MISTERI PERTANGGALAN CANDI
Kapan Candi Pringapus dibangun? Ada yang menyebutkan tahun 850, 852 bahkan ada juga yang memperkirakan tahun 900 atau sesudahnya. Menurut seorang arkeolog, Djulianto Susanto (Menentukan Pertanggalan Candi; 2003), sampai kini belum ada kesimpulan yang pasti mengenai kapan suatu candi mulai dibangun atau didirikan. Dari berbagai data arkeologi, tidak satu pun yang menyiratkan informasi suatu tarikh secara akurat.
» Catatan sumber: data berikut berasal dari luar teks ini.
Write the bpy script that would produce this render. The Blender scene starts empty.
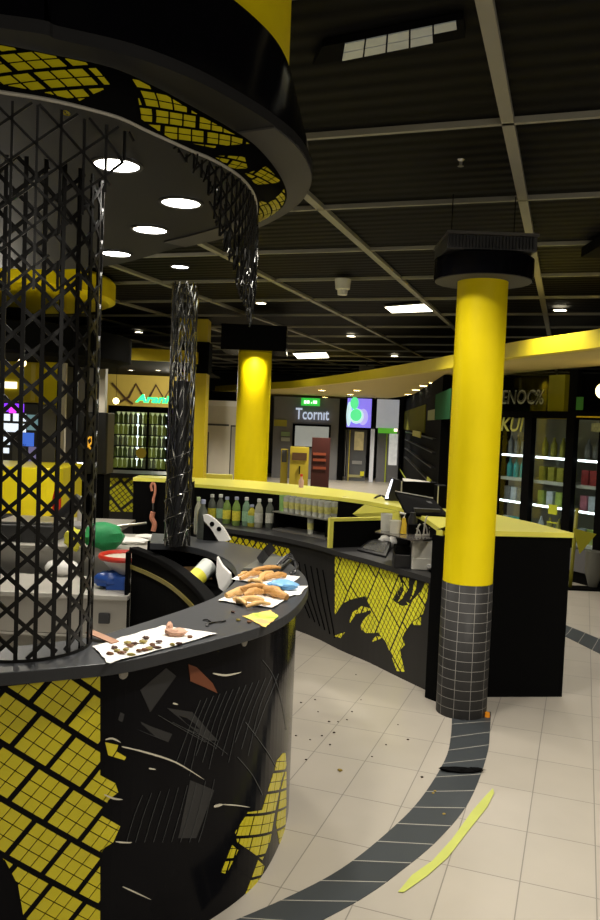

Karena itu, ertanggalan yang diberikan para arkeolog selalu diimbuhi kata-kata “kemungkinan (besar” atau “ diperkirakan didirikan pada abad kesekian pada masa kerajaan anu”. Bukan “didirikan pada tahun sekian oleh raja anu”.
Arkeolog Belanda EB Vogler pernah melakukan penelitian terhadap hiasan kala makara diatas pintu candid an sejarah politik kerajaan-kerajaan di Jawa Tengah. Hasilnya dipetakan menjadi lima periode pertanggalan yaitu :
a. Periode I, yaitu masa sebelum tahun 650. Ia memperkirakan, ketika itu sudah ada bangunan ang terbuat dari bahan-bahan yang mudah rusak dan lapuk sehingga tanda-tanda arsitekturalnya tidak tersisa lagi.
b. Periode II (650-760), yang terjadi pada masa pemerintahan Raja Sanjaya dari Kerajaan Mataram Hindu. Gaya bangunan dipengaruhi oleh arsitektur Pallawa yang berasal dari India Selatan. Bangunan-bangunan candi dari periode ini pun sudah rusak, dan tidak mudah teridentifikasi.
c. Periode III (760-812), pada masa Dinasti Syailendra. COntoh bangunannya adalah Candi Borobudur, Pawon, Mendut, Kalasan dan sari.
d. Periode IV (8120-928), Pengaruh asing terutama gaya Chandiman (India) mulai memperkaya unsure-unsur candi. Contohnya antara lain Prambanan, sariwanm Plaosan dan Ngawen.
e. Periode V, yang berlangsung tahun 928 hingga akhir masa Hindu-Jawa. Bangunannya merupakan perkembangan dari gaya-gaya sebelumnya. Bangunan dari periode ini mulai diperkaya dengan unsur-unsur kesenian Jawa Timur, terutama bentuk kala. Contoh bangunannya antara lain Candi Pringapus, Sembodro, Ratna dan Srikandi.